Warden. The third is the Junior Warden. We have a Secretary and a Treasurer, just like any other organization. Assisting the Master & Wardens are the Senior and Junior Deacons and Inner Guard. They carry messages and help with the ritual work. The Stewards traditionally help with the setting out of refreshments. Finally, the Tyler sits at the door to make sure that the Lodge is not interrupted and to help visitors get into the Lodge Room.

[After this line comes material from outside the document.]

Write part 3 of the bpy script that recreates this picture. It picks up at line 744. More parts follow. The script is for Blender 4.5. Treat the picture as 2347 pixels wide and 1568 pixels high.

Just what do freemasons do?

 

Charity is the most visible masonic activity. Each year freemasons give many millions of dollars to charity. Some are large projects, some are small. One of the latest project is the Grand Master's Victorian Bushfire Appeal which set up a taskforce only days after the first fires started. The taskforce was launched with an initial contribution of $400,000 that was used to react to the needs of communities and individuals directly affected by the fires. And that is just the start. Freemasons throughout the world, give millions of dollars each day to charitable causes, most of which are not masonic. A fact never publicized and thus hardly known. All those things are external, and they are important. But the real things the freemasons do are far more difficult to describe. In essence, we try to build ourselves into better men, better fathers, better husbands and better citizens. We strive for self development and self improvement. We try to learn more about what it means to be human and what it takes to become better men.

If that is the Lodge, what is the "Grand Lodge?"

 

The Grand Lodge is the State Organization of Freemasons. The local Lodges are members of the Grand Lodge. The Grand Master of Freemasonry is the same as the Premier of the State

How can I find out more? I have more questions that I would like answered!

 

Freemason Lodges organize Open Nights for this exact reason. Ladies are also welcome to attend these nights, as well as any friends or relatives you may want to bring with you. Open Nights provide you with an opportunity to enter and see a lodge, meet Freemasons and ask any questions that you would like answered.
To find out when an open night is held at Lodge Dignity or in a lodge near you, please contact our secretary who will gladly provide you with a date, time and place of an Open Night coming up. We'd love to see you there.

 

 

How does a man become a freemason?

 

As we said earlier, no one will ever twist your arm. If you seek membership, you are required to make contact on your own free will and accord. If you decide you want to become a Freemason, please contact our secretary or ask any freemason for an application form. Fill it out and return it to him. He'll take it to his Lodge and turn it in. A committee (of about two or three) will be appointed to talk with you and with people you may list as referees. Its purpose is to ascertain that you are a man of good character and that you believe in God. Atheism and Freemasonry are not compatible. The committee will report its recommendation back to the Lodge. The Lodge will vote. If your petition is accepted, the Secretary will contact you about a date for the first of three degrees. There is some study and a bit of memory work required with which your Lodge Brothers will always help you. After the Third Degree you will be a full-fledged Master Mason and will have joined the oldest global brotherhood in the world!